• **PROBLEM REQUIREMENTS**: Return every line of the material exactly.

⟨

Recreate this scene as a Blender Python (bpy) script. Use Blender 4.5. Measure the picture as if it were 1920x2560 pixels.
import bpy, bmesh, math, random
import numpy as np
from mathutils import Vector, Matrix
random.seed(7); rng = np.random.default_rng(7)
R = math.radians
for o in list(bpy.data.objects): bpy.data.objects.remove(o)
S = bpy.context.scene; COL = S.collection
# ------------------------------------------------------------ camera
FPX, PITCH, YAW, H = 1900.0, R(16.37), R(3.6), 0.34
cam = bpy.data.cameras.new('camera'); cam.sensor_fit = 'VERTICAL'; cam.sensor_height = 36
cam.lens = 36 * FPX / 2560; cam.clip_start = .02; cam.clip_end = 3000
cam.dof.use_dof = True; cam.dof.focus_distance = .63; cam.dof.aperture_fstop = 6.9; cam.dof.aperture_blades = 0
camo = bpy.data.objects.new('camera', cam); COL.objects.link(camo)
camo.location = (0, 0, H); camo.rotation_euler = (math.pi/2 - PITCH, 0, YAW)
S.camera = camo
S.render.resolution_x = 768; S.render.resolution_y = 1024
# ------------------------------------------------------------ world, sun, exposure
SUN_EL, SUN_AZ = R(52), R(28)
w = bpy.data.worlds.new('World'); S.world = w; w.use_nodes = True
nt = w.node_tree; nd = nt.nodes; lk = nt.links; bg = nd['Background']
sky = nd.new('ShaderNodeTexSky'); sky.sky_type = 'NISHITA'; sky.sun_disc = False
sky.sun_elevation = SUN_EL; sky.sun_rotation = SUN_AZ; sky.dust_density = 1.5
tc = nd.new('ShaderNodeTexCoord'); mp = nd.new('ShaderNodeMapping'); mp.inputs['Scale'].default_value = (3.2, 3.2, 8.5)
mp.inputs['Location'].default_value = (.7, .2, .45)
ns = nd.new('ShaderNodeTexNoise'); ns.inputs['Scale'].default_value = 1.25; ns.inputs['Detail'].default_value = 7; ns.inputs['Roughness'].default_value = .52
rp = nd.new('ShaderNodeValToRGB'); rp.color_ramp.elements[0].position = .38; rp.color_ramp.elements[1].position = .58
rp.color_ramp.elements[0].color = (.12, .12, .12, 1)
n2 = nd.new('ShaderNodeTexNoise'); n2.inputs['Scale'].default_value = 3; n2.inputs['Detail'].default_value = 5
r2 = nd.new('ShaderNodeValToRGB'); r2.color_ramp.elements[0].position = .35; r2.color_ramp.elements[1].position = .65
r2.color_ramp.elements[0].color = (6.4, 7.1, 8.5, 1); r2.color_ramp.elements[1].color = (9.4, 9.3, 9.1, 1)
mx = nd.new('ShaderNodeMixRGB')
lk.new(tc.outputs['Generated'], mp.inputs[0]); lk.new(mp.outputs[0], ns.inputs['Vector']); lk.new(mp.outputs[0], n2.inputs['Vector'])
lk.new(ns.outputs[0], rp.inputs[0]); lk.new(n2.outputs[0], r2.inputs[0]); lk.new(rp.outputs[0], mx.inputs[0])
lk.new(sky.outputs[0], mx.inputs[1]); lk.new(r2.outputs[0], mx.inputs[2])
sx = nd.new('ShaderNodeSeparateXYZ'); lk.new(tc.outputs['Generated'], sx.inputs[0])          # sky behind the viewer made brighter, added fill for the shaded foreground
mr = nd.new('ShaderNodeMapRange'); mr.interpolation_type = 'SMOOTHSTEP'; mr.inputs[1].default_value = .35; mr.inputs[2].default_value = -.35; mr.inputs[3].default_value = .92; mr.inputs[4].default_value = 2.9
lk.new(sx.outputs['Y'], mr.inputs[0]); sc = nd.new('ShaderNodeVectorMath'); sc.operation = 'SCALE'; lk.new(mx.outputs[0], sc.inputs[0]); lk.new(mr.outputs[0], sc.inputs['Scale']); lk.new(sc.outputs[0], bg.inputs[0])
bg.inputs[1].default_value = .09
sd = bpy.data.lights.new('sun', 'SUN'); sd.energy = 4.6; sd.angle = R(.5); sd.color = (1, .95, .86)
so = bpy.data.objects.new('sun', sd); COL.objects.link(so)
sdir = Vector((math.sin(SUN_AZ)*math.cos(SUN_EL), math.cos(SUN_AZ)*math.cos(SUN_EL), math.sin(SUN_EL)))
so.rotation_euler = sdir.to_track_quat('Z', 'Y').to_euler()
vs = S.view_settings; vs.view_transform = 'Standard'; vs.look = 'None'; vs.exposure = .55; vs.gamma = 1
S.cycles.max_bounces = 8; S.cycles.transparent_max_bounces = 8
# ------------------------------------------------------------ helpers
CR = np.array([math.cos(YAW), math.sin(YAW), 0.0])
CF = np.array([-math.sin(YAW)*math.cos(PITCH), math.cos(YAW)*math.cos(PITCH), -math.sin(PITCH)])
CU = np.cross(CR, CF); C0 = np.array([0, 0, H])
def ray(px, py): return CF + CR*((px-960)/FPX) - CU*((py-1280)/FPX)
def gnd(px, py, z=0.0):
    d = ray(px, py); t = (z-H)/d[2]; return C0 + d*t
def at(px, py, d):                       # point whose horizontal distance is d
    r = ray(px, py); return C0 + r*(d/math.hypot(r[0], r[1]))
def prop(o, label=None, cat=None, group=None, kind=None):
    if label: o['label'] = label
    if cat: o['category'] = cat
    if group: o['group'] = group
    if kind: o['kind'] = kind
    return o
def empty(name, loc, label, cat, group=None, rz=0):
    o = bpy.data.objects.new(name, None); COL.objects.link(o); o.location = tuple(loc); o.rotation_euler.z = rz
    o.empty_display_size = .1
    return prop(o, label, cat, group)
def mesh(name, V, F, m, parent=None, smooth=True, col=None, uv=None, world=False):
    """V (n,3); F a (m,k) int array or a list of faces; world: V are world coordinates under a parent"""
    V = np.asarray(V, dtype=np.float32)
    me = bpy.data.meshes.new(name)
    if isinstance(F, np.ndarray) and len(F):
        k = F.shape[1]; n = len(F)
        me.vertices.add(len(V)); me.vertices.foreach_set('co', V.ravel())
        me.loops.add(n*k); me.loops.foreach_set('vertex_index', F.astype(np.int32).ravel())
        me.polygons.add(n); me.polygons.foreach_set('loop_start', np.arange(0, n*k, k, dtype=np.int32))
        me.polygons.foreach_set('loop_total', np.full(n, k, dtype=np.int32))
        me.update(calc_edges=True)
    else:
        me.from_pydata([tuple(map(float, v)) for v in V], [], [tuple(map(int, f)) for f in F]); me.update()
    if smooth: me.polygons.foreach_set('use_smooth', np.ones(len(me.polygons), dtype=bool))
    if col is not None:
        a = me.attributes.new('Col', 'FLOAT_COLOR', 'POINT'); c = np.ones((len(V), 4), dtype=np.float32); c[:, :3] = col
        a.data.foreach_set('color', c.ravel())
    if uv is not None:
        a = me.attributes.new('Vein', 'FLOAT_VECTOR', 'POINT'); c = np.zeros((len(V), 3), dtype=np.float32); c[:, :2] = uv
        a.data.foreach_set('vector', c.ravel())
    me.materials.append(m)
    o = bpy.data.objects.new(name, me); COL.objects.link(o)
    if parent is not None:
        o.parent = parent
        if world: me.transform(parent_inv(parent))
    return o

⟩

• **TASK OUTPUT**:
Recreate this scene as a Blender Python (bpy) script. Use Blender 4.5. Measure the picture as if it were 1920x2560 pixels.
import bpy, bmesh, math, random
import numpy as np
from mathutils import Vector, Matrix
random.seed(7); rng = np.random.default_rng(7)
R = math.radians
for o in list(bpy.data.objects): bpy.data.objects.remove(o)
S = bpy.context.scene; COL = S.collection
# ------------------------------------------------------------ camera
FPX, PITCH, YAW, H = 1900.0, R(16.37), R(3.6), 0.34
cam = bpy.data.cameras.new('camera'); cam.sensor_fit = 'VERTICAL'; cam.sensor_height = 36
cam.lens = 36 * FPX / 2560; cam.clip_start = .02; cam.clip_end = 3000
cam.dof.use_dof = True; cam.dof.focus_distance = .63; cam.dof.aperture_fstop = 6.9; cam.dof.aperture_blades = 0
camo = bpy.data.objects.new('camera', cam); COL.objects.link(camo)
camo.location = (0, 0, H); camo.rotation_euler = (math.pi/2 - PITCH, 0, YAW)
S.camera = camo
S.render.resolution_x = 768; S.render.resolution_y = 1024
# ------------------------------------------------------------ world, sun, exposure
SUN_EL, SUN_AZ = R(52), R(28)
w = bpy.data.worlds.new('World'); S.world = w; w.use_nodes = True
nt = w.node_tree; nd = nt.nodes; lk = nt.links; bg = nd['Background']
sky = nd.new('ShaderNodeTexSky'); sky.sky_type = 'NISHITA'; sky.sun_disc = False
sky.sun_elevation = SUN_EL; sky.sun_rotation = SUN_AZ; sky.dust_density = 1.5
tc = nd.new('ShaderNodeTexCoord'); mp = nd.new('ShaderNodeMapping'); mp.inputs['Scale'].default_value = (3.2, 3.2, 8.5)
mp.inputs['Location'].default_value = (.7, .2, .45)
ns = nd.new('ShaderNodeTexNoise'); ns.inputs['Scale'].default_value = 1.25; ns.inputs['Detail'].default_value = 7; ns.inputs['Roughness'].default_value = .52
rp = nd.new('ShaderNodeValToRGB'); rp.color_ramp.elements[0].position = .38; rp.color_ramp.elements[1].position = .58
rp.color_ramp.elements[0].color = (.12, .12, .12, 1)
n2 = nd.new('ShaderNodeTexNoise'); n2.inputs['Scale'].default_value = 3; n2.inputs['Detail'].default_value = 5
r2 = nd.new('ShaderNodeValToRGB'); r2.color_ramp.elements[0].position = .35; r2.color_ramp.elements[1].position = .65
r2.color_ramp.elements[0].color = (6.4, 7.1, 8.5, 1); r2.color_ramp.elements[1].color = (9.4, 9.3, 9.1, 1)
mx = nd.new('ShaderNodeMixRGB')
lk.new(tc.outputs['Generated'], mp.inputs[0]); lk.new(mp.outputs[0], ns.inputs['Vector']); lk.new(mp.outputs[0], n2.inputs['Vector'])
lk.new(ns.outputs[0], rp.inputs[0]); lk.new(n2.outputs[0], r2.inputs[0]); lk.new(rp.outputs[0], mx.inputs[0])
lk.new(sky.outputs[0], mx.inputs[1]); lk.new(r2.outputs[0], mx.inputs[2])
sx = nd.new('ShaderNodeSeparateXYZ'); lk.new(tc.outputs['Generated'], sx.inputs[0])          # sky behind the viewer made brighter, added fill for the shaded foreground
mr = nd.new('ShaderNodeMapRange'); mr.interpolation_type = 'SMOOTHSTEP'; mr.inputs[1].default_value = .35; mr.inputs[2].default_value = -.35; mr.inputs[3].default_value = .92; mr.inputs[4].default_value = 2.9
lk.new(sx.outputs['Y'], mr.inputs[0]); sc = nd.new('ShaderNodeVectorMath'); sc.operation = 'SCALE'; lk.new(mx.outputs[0], sc.inputs[0]); lk.new(mr.outputs[0], sc.inputs['Scale']); lk.new(sc.outputs[0], bg.inputs[0])
bg.inputs[1].default_value = .09
sd = bpy.data.lights.new('sun', 'SUN'); sd.energy = 4.6; sd.angle = R(.5); sd.color = (1, .95, .86)
so = bpy.data.objects.new('sun', sd); COL.objects.link(so)
sdir = Vector((math.sin(SUN_AZ)*math.cos(SUN_EL), math.cos(SUN_AZ)*math.cos(SUN_EL), math.sin(SUN_EL)))
so.rotation_euler = sdir.to_track_quat('Z', 'Y').to_euler()
vs = S.view_settings; vs.view_transform = 'Standard'; vs.look = 'None'; vs.exposure = .55; vs.gamma = 1
S.cycles.max_bounces = 8; S.cycles.transparent_max_bounces = 8
# ------------------------------------------------------------ helpers
CR = np.array([math.cos(YAW), math.sin(YAW), 0.0])
CF = np.array([-math.sin(YAW)*math.cos(PITCH), math.cos(YAW)*math.cos(PITCH), -math.sin(PITCH)])
CU = np.cross(CR, CF); C0 = np.array([0, 0, H])
def ray(px, py): return CF + CR*((px-960)/FPX) - CU*((py-1280)/FPX)
def gnd(px, py, z=0.0):
    d = ray(px, py); t = (z-H)/d[2]; return C0 + d*t
def at(px, py, d):                       # point whose horizontal distance is d
    r = ray(px, py); return C0 + r*(d/math.hypot(r[0], r[1]))
def prop(o, label=None, cat=None, group=None, kind=None):
    if label: o['label'] = label
    if cat: o['category'] = cat
    if group: o['group'] = group
    if kind: o['kind'] = kind
    return o
def empty(name, loc, label, cat, group=None, rz=0):
    o = bpy.data.objects.new(name, None); COL.objects.link(o); o.location = tuple(loc); o.rotation_euler.z = rz
    o.empty_display_size = .1
    return prop(o, label, cat, group)
def mesh(name, V, F, m, parent=None, smooth=True, col=None, uv=None, world=False):
    """V (n,3); F a (m,k) int array or a list of faces; world: V are world coordinates under a parent"""
    V = np.asarray(V, dtype=np.float32)
    me = bpy.data.meshes.new(name)
    if isinstance(F, np.ndarray) and len(F):
        k = F.shape[1]; n = len(F)
        me.vertices.add(len(V)); me.vertices.foreach_set('co', V.ravel())
        me.loops.add(n*k); me.loops.foreach_set('vertex_index', F.astype(np.int32).ravel())
        me.polygons.add(n); me.polygons.foreach_set('loop_start', np.arange(0, n*k, k, dtype=np.int32))
        me.polygons.foreach_set('loop_total', np.full(n, k, dtype=np.int32))
        me.update(calc_edges=True)
    else:
        me.from_pydata([tuple(map(float, v)) for v in V], [], [tuple(map(int, f)) for f in F]); me.update()
    if smooth: me.polygons.foreach_set('use_smooth', np.ones(len(me.polygons), dtype=bool))
    if col is not None:
        a = me.attributes.new('Col', 'FLOAT_COLOR', 'POINT'); c = np.ones((len(V), 4), dtype=np.float32); c[:, :3] = col
        a.data.foreach_set('color', c.ravel())
    if uv is not None:
        a = me.attributes.new('Vein', 'FLOAT_VECTOR', 'POINT'); c = np.zeros((len(V), 3), dtype=np.float32); c[:, :2] = uv
        a.data.foreach_set('vector', c.ravel())
    me.materials.append(m)
    o = bpy.data.objects.new(name, me); COL.objects.link(o)
    if parent is not None:
        o.parent = parent
        if world: me.transform(parent_inv(parent))
    return o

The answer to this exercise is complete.